**What you have to do**
Your task is to retype each line of the data below exactly.

**Recorded information**

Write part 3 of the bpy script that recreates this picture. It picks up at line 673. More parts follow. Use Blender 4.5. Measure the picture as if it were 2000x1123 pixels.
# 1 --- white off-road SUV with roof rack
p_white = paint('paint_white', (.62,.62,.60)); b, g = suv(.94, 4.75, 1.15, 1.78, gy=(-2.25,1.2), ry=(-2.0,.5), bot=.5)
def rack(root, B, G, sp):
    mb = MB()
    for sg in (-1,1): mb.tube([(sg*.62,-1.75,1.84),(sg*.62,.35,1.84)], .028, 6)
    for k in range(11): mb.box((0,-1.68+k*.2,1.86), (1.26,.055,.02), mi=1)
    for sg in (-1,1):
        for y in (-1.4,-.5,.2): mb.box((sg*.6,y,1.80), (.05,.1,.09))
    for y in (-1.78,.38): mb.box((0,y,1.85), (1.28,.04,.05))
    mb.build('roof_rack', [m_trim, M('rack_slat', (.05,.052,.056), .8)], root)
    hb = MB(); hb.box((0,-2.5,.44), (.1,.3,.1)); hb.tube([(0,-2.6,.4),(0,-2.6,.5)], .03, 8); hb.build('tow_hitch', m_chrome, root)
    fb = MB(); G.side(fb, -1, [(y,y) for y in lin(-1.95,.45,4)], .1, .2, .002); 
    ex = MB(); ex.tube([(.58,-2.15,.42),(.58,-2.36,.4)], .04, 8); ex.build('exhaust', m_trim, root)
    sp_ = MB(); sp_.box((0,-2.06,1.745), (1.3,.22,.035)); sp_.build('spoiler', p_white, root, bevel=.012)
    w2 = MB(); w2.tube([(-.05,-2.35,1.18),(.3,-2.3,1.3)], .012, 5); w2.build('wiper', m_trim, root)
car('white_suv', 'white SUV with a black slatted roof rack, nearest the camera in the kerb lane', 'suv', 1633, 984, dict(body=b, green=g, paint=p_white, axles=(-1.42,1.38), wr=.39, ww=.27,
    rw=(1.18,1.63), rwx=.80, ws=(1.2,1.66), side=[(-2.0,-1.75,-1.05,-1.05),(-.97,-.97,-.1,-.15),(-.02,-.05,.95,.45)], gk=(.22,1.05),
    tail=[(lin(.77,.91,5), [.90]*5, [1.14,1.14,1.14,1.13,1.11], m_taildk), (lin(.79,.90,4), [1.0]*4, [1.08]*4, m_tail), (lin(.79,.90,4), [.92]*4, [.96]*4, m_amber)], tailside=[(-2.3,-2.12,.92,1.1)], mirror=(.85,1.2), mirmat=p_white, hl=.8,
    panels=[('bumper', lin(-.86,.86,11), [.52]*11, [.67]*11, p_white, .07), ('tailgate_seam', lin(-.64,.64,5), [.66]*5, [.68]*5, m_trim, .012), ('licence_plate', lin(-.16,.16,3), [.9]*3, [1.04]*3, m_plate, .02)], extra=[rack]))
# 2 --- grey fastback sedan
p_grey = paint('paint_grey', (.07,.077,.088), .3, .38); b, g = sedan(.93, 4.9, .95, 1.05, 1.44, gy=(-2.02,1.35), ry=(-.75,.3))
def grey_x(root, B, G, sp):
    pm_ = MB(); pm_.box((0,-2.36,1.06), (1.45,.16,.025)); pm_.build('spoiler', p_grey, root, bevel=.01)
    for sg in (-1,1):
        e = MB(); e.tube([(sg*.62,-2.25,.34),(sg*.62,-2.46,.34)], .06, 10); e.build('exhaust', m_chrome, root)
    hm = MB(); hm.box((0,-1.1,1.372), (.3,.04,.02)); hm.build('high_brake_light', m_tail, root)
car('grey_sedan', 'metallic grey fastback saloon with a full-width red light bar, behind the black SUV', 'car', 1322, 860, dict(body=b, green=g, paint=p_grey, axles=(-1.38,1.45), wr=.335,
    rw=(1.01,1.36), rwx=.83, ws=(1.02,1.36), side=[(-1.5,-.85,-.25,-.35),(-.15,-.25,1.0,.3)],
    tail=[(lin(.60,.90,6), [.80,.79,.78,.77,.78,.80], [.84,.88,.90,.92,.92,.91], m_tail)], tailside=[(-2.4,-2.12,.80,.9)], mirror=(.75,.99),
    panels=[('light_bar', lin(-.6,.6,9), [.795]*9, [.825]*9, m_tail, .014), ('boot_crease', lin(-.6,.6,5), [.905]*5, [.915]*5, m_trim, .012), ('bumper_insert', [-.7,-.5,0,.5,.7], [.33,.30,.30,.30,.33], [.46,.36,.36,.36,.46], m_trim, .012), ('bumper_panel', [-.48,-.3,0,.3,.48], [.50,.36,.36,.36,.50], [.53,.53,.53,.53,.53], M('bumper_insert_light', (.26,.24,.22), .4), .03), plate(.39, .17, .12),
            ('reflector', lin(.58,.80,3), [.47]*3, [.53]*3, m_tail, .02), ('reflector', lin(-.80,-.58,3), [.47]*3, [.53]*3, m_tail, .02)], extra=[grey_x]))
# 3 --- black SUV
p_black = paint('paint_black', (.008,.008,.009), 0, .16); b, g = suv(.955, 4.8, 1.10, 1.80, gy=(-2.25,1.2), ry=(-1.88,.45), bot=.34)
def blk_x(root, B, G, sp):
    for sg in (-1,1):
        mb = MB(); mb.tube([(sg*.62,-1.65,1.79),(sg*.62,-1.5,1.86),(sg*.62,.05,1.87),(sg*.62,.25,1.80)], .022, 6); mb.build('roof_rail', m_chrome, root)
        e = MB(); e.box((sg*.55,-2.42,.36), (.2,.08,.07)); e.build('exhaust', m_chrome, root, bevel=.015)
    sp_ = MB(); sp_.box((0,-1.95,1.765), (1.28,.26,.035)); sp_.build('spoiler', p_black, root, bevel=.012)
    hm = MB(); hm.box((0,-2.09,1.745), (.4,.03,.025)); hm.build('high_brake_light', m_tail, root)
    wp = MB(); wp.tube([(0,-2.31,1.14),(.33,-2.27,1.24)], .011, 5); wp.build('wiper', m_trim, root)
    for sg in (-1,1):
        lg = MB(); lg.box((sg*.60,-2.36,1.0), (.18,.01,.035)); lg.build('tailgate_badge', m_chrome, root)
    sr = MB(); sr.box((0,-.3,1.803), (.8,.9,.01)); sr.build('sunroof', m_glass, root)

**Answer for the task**
Write part 3 of the bpy script that recreates this picture. It picks up at line 673. More parts follow. Use Blender 4.5. Measure the picture as if it were 2000x1123 pixels.
# 1 --- white off-road SUV with roof rack
p_white = paint('paint_white', (.62,.62,.60)); b, g = suv(.94, 4.75, 1.15, 1.78, gy=(-2.25,1.2), ry=(-2.0,.5), bot=.5)
def rack(root, B, G, sp):
    mb = MB()
    for sg in (-1,1): mb.tube([(sg*.62,-1.75,1.84),(sg*.62,.35,1.84)], .028, 6)
    for k in range(11): mb.box((0,-1.68+k*.2,1.86), (1.26,.055,.02), mi=1)
    for sg in (-1,1):
        for y in (-1.4,-.5,.2): mb.box((sg*.6,y,1.80), (.05,.1,.09))
    for y in (-1.78,.38): mb.box((0,y,1.85), (1.28,.04,.05))
    mb.build('roof_rack', [m_trim, M('rack_slat', (.05,.052,.056), .8)], root)
    hb = MB(); hb.box((0,-2.5,.44), (.1,.3,.1)); hb.tube([(0,-2.6,.4),(0,-2.6,.5)], .03, 8); hb.build('tow_hitch', m_chrome, root)
    fb = MB(); G.side(fb, -1, [(y,y) for y in lin(-1.95,.45,4)], .1, .2, .002); 
    ex = MB(); ex.tube([(.58,-2.15,.42),(.58,-2.36,.4)], .04, 8); ex.build('exhaust', m_trim, root)
    sp_ = MB(); sp_.box((0,-2.06,1.745), (1.3,.22,.035)); sp_.build('spoiler', p_white, root, bevel=.012)
    w2 = MB(); w2.tube([(-.05,-2.35,1.18),(.3,-2.3,1.3)], .012, 5); w2.build('wiper', m_trim, root)
car('white_suv', 'white SUV with a black slatted roof rack, nearest the camera in the kerb lane', 'suv', 1633, 984, dict(body=b, green=g, paint=p_white, axles=(-1.42,1.38), wr=.39, ww=.27,
    rw=(1.18,1.63), rwx=.80, ws=(1.2,1.66), side=[(-2.0,-1.75,-1.05,-1.05),(-.97,-.97,-.1,-.15),(-.02,-.05,.95,.45)], gk=(.22,1.05),
    tail=[(lin(.77,.91,5), [.90]*5, [1.14,1.14,1.14,1.13,1.11], m_taildk), (lin(.79,.90,4), [1.0]*4, [1.08]*4, m_tail), (lin(.79,.90,4), [.92]*4, [.96]*4, m_amber)], tailside=[(-2.3,-2.12,.92,1.1)], mirror=(.85,1.2), mirmat=p_white, hl=.8,
    panels=[('bumper', lin(-.86,.86,11), [.52]*11, [.67]*11, p_white, .07), ('tailgate_seam', lin(-.64,.64,5), [.66]*5, [.68]*5, m_trim, .012), ('licence_plate', lin(-.16,.16,3), [.9]*3, [1.04]*3, m_plate, .02)], extra=[rack]))
# 2 --- grey fastback sedan
p_grey = paint('paint_grey', (.07,.077,.088), .3, .38); b, g = sedan(.93, 4.9, .95, 1.05, 1.44, gy=(-2.02,1.35), ry=(-.75,.3))
def grey_x(root, B, G, sp):
    pm_ = MB(); pm_.box((0,-2.36,1.06), (1.45,.16,.025)); pm_.build('spoiler', p_grey, root, bevel=.01)
    for sg in (-1,1):
        e = MB(); e.tube([(sg*.62,-2.25,.34),(sg*.62,-2.46,.34)], .06, 10); e.build('exhaust', m_chrome, root)
    hm = MB(); hm.box((0,-1.1,1.372), (.3,.04,.02)); hm.build('high_brake_light', m_tail, root)
car('grey_sedan', 'metallic grey fastback saloon with a full-width red light bar, behind the black SUV', 'car', 1322, 860, dict(body=b, green=g, paint=p_grey, axles=(-1.38,1.45), wr=.335,
    rw=(1.01,1.36), rwx=.83, ws=(1.02,1.36), side=[(-1.5,-.85,-.25,-.35),(-.15,-.25,1.0,.3)],
    tail=[(lin(.60,.90,6), [.80,.79,.78,.77,.78,.80], [.84,.88,.90,.92,.92,.91], m_tail)], tailside=[(-2.4,-2.12,.80,.9)], mirror=(.75,.99),
    panels=[('light_bar', lin(-.6,.6,9), [.795]*9, [.825]*9, m_tail, .014), ('boot_crease', lin(-.6,.6,5), [.905]*5, [.915]*5, m_trim, .012), ('bumper_insert', [-.7,-.5,0,.5,.7], [.33,.30,.30,.30,.33], [.46,.36,.36,.36,.46], m_trim, .012), ('bumper_panel', [-.48,-.3,0,.3,.48], [.50,.36,.36,.36,.50], [.53,.53,.53,.53,.53], M('bumper_insert_light', (.26,.24,.22), .4), .03), plate(.39, .17, .12),
            ('reflector', lin(.58,.80,3), [.47]*3, [.53]*3, m_tail, .02), ('reflector', lin(-.80,-.58,3), [.47]*3, [.53]*3, m_tail, .02)], extra=[grey_x]))
# 3 --- black SUV
p_black = paint('paint_black', (.008,.008,.009), 0, .16); b, g = suv(.955, 4.8, 1.10, 1.80, gy=(-2.25,1.2), ry=(-1.88,.45), bot=.34)
def blk_x(root, B, G, sp):
    for sg in (-1,1):
        mb = MB(); mb.tube([(sg*.62,-1.65,1.79),(sg*.62,-1.5,1.86),(sg*.62,.05,1.87),(sg*.62,.25,1.80)], .022, 6); mb.build('roof_rail', m_chrome, root)
        e = MB(); e.box((sg*.55,-2.42,.36), (.2,.08,.07)); e.build('exhaust', m_chrome, root, bevel=.015)
    sp_ = MB(); sp_.box((0,-1.95,1.765), (1.28,.26,.035)); sp_.build('spoiler', p_black, root, bevel=.012)
    hm = MB(); hm.box((0,-2.09,1.745), (.4,.03,.025)); hm.build('high_brake_light', m_tail, root)
    wp = MB(); wp.tube([(0,-2.31,1.14),(.33,-2.27,1.24)], .011, 5); wp.build('wiper', m_trim, root)
    for sg in (-1,1):
        lg = MB(); lg.box((sg*.60,-2.36,1.0), (.18,.01,.035)); lg.build('tailgate_badge', m_chrome, root)
    sr = MB(); sr.box((0,-.3,1.803), (.8,.9,.01)); sr.build('sunroof', m_glass, root)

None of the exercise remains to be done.